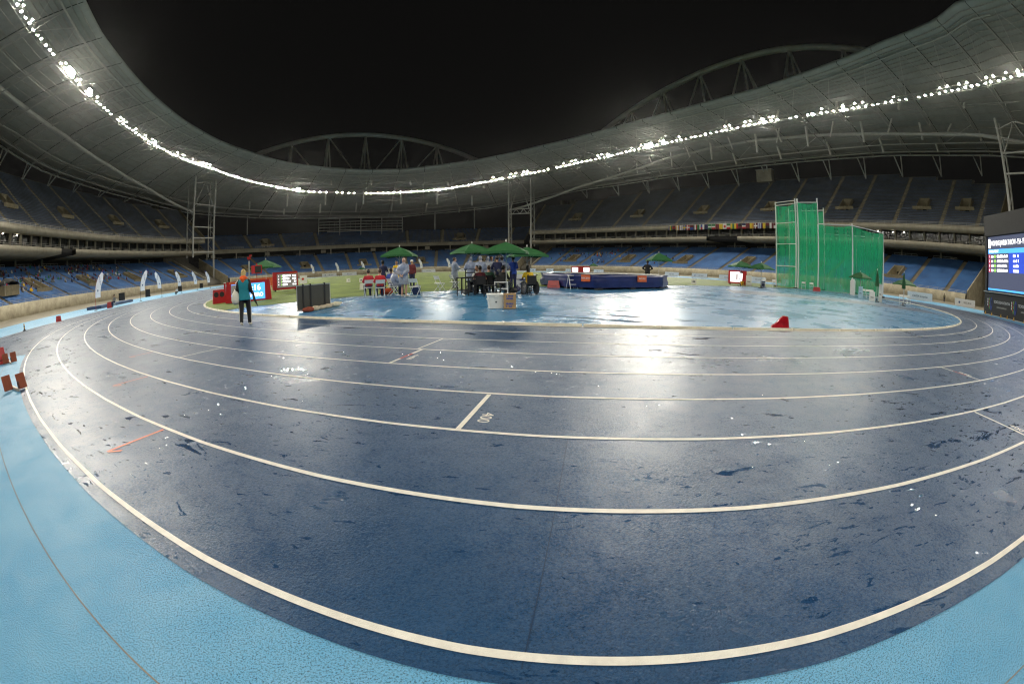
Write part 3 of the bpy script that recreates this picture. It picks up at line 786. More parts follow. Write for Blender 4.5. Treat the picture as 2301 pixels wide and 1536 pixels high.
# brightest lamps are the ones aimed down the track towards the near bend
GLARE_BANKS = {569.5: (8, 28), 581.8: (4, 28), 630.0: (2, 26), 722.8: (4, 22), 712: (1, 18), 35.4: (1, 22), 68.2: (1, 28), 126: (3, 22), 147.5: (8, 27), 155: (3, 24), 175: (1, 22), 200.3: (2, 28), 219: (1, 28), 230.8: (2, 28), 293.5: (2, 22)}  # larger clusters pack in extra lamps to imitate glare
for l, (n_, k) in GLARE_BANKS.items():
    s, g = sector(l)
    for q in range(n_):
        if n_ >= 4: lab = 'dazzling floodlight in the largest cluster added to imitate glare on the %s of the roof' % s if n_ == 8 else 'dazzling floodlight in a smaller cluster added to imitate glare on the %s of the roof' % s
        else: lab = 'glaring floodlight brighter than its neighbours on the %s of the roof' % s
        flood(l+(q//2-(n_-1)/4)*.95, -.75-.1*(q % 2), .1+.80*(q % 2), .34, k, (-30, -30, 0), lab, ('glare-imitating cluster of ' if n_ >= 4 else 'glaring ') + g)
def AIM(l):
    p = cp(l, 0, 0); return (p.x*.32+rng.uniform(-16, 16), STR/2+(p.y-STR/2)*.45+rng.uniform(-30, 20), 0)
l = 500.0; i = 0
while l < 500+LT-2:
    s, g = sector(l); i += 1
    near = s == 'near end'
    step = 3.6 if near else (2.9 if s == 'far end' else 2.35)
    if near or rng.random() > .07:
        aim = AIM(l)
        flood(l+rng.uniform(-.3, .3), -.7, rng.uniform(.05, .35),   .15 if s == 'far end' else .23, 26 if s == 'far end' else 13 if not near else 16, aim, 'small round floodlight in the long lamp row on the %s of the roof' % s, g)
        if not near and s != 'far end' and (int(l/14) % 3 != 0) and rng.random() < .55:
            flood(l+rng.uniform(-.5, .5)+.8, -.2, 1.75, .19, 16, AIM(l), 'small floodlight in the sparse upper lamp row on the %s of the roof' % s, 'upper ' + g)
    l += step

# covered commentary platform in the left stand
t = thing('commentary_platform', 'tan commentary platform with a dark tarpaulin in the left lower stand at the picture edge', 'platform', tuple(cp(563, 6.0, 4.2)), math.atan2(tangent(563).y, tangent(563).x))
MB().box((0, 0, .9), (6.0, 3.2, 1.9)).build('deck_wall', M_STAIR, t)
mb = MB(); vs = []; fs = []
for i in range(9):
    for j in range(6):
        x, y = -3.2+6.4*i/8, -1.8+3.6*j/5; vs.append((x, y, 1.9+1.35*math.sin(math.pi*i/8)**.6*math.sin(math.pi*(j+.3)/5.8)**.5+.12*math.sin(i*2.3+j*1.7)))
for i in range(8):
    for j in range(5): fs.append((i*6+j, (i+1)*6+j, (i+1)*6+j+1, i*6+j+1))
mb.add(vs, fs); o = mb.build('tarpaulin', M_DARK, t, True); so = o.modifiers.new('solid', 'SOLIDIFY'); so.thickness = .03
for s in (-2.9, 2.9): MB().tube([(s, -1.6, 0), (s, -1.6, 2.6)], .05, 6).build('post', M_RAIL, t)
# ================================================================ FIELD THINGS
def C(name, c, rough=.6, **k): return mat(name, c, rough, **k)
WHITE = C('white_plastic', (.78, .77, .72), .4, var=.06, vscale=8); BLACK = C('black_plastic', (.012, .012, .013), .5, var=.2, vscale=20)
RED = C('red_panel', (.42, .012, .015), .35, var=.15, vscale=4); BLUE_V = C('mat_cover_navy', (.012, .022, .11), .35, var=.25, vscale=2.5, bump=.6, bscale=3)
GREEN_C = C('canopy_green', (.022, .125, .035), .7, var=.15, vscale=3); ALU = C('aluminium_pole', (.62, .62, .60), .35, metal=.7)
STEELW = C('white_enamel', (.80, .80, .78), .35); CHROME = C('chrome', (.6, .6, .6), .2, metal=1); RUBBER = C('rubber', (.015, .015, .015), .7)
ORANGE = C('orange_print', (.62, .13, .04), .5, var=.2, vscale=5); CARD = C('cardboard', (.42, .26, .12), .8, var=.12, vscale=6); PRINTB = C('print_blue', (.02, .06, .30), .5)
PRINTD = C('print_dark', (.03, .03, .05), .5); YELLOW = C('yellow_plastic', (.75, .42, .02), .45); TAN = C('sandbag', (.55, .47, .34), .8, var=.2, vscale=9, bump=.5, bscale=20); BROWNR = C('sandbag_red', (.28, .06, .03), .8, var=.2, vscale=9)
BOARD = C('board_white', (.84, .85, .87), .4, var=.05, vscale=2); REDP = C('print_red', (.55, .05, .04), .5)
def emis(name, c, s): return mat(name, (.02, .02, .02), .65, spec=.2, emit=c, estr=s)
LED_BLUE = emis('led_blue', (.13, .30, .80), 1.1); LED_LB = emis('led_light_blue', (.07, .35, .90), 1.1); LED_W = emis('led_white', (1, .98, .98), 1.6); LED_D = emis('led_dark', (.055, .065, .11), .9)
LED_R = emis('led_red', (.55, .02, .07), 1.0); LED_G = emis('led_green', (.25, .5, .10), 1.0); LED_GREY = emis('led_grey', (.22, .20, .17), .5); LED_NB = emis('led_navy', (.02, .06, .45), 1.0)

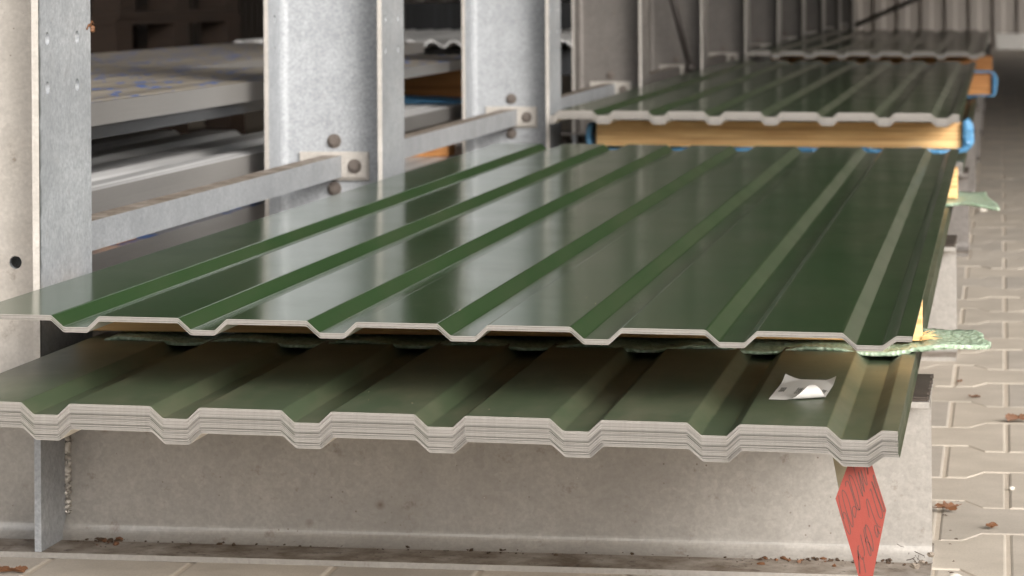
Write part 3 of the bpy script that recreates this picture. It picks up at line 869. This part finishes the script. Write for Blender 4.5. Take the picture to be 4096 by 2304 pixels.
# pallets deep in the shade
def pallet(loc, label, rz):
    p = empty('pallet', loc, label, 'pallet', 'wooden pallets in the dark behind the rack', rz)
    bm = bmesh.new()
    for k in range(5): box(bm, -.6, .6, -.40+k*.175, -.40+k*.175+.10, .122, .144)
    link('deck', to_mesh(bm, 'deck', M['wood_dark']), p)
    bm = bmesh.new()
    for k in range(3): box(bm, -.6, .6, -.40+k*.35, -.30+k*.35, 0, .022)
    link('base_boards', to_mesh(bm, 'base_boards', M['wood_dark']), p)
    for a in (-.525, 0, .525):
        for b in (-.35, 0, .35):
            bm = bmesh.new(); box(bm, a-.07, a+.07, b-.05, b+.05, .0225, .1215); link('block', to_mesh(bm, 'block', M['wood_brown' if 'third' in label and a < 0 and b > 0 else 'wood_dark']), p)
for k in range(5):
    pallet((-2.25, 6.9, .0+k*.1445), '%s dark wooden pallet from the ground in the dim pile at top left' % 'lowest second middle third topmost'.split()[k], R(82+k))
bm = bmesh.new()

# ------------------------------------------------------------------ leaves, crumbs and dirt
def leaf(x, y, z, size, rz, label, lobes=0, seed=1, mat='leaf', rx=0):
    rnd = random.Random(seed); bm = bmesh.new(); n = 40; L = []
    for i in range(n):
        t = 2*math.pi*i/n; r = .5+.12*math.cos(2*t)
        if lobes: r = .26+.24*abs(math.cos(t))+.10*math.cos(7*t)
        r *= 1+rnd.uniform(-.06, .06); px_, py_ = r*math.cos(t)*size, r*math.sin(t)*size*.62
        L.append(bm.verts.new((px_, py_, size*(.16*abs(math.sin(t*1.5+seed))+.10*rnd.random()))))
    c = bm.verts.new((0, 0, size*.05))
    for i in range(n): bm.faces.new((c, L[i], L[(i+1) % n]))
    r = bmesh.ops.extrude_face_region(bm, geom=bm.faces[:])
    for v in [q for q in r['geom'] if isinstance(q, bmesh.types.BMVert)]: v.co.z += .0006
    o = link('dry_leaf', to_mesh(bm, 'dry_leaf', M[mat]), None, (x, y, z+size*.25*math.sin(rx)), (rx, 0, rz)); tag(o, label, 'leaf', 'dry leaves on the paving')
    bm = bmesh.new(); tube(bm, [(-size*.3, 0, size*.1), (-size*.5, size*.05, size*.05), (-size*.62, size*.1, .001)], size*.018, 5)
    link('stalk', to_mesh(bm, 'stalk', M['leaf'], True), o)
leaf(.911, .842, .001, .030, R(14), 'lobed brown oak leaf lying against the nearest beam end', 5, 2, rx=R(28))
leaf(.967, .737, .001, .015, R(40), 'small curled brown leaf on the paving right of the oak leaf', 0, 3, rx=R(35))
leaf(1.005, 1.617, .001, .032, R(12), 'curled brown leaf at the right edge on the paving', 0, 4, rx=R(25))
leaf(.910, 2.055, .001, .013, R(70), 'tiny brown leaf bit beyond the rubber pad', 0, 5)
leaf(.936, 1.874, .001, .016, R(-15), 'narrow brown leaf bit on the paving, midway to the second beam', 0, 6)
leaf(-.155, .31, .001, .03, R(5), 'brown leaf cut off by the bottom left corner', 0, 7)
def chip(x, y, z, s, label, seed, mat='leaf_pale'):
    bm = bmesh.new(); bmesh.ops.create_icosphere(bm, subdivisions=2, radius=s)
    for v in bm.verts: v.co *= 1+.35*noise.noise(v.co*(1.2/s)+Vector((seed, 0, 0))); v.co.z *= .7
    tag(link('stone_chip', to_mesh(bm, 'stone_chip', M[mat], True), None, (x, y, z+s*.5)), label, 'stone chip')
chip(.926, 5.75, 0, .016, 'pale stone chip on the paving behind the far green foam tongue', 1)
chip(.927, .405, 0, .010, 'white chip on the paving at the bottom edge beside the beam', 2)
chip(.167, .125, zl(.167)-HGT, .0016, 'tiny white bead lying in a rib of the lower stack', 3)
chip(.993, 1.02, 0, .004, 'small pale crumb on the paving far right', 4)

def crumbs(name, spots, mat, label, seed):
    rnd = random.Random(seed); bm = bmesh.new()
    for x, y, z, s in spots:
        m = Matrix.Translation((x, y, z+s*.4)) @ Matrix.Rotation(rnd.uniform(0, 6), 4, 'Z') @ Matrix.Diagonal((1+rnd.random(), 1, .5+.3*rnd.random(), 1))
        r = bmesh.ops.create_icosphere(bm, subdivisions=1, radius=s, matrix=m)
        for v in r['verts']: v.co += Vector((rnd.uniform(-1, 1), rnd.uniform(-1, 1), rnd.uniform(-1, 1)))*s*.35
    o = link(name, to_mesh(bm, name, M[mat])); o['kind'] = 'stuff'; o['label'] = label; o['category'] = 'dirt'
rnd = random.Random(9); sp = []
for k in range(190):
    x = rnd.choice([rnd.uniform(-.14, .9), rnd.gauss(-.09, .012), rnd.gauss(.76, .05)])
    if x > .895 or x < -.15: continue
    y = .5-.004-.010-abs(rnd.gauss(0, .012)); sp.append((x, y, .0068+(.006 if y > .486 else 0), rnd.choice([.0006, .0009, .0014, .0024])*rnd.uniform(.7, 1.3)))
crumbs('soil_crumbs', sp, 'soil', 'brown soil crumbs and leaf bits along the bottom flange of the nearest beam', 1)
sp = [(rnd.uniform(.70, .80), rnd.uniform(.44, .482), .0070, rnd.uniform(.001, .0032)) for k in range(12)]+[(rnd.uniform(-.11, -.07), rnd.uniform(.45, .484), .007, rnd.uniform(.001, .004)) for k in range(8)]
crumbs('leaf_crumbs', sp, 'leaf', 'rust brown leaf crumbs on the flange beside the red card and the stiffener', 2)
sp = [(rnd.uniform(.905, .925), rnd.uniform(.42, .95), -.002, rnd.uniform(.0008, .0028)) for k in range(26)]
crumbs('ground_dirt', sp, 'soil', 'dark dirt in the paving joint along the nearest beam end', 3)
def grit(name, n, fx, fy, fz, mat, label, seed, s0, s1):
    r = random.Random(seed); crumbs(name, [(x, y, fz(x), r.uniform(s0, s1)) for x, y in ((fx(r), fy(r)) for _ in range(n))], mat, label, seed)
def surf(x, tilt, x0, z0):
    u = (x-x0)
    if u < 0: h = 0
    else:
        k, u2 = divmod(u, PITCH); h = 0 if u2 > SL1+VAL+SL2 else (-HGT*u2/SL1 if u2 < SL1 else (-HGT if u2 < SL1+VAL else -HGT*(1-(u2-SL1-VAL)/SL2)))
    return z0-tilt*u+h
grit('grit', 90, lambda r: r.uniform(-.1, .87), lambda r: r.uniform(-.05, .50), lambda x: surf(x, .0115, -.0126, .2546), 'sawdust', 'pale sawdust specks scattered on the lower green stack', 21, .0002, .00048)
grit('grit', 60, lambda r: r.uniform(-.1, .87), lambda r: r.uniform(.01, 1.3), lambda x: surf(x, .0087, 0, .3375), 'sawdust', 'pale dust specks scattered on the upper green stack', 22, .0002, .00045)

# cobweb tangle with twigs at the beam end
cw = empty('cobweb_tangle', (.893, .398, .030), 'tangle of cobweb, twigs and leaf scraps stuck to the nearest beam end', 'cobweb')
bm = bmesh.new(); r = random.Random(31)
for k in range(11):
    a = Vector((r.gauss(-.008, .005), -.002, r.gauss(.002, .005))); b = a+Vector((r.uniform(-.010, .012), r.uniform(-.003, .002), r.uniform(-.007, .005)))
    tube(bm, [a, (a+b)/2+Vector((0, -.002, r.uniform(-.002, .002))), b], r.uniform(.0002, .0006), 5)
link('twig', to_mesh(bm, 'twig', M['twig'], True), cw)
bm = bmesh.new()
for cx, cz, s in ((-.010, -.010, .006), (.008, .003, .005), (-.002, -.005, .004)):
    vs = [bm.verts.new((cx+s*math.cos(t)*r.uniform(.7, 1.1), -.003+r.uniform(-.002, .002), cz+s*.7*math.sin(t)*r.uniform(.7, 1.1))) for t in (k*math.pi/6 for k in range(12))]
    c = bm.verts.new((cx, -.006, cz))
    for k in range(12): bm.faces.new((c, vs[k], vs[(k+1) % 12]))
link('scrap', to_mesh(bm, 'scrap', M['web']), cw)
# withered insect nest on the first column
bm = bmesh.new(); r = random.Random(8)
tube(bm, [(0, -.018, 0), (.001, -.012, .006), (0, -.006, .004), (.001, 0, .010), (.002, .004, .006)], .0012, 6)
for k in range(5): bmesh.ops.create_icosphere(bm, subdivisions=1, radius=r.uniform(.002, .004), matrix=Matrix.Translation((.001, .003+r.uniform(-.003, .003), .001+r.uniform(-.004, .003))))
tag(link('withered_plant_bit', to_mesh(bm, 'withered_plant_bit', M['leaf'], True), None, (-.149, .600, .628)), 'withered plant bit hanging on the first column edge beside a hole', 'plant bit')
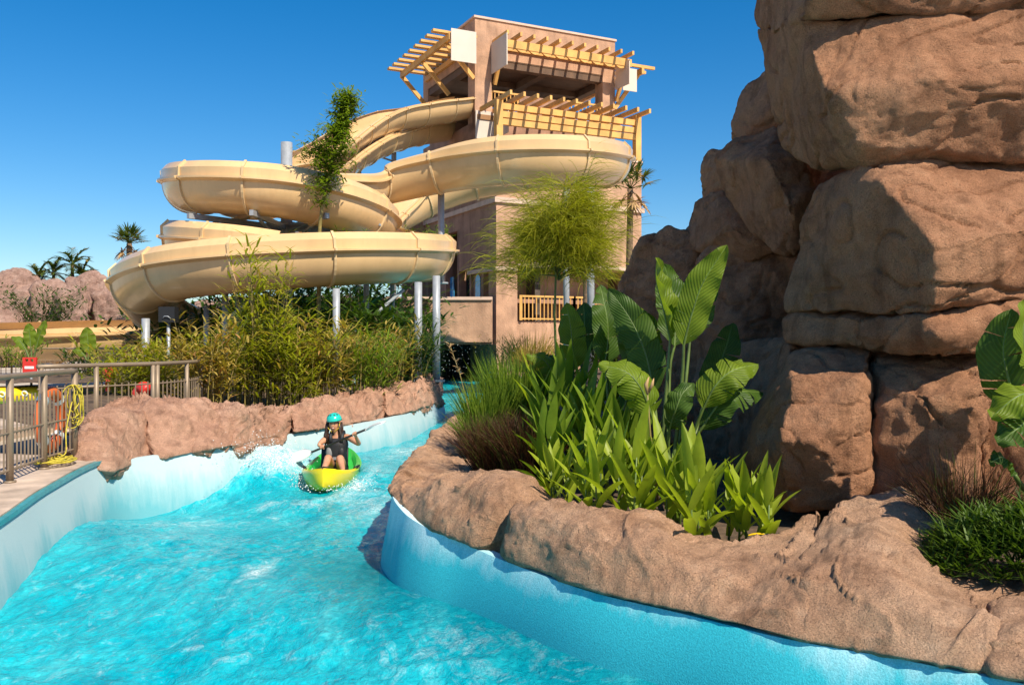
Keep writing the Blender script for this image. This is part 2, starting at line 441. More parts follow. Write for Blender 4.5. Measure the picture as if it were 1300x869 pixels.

____________

**WHAT IS EXPECTED**
Above are the entries. Output exactly the lines beginning with the line that has "p = empty('pallet', loc, label, 'pallet', 'wooden" and ending with the line that has "link('deck', to_mesh(bm, 'deck', M['wood_dark']), p)".

**EXERCISE ANSWER**
    p = empty('pallet', loc, label, 'pallet', 'wooden pallets in the dark behind the rack', rz)
    bm = bmesh.new()
    for k in range(5): box(bm, -.6, .6, -.40+k*.175, -.40+k*.175+.10, .122, .144)
    link('deck', to_mesh(bm, 'deck', M['wood_dark']), p)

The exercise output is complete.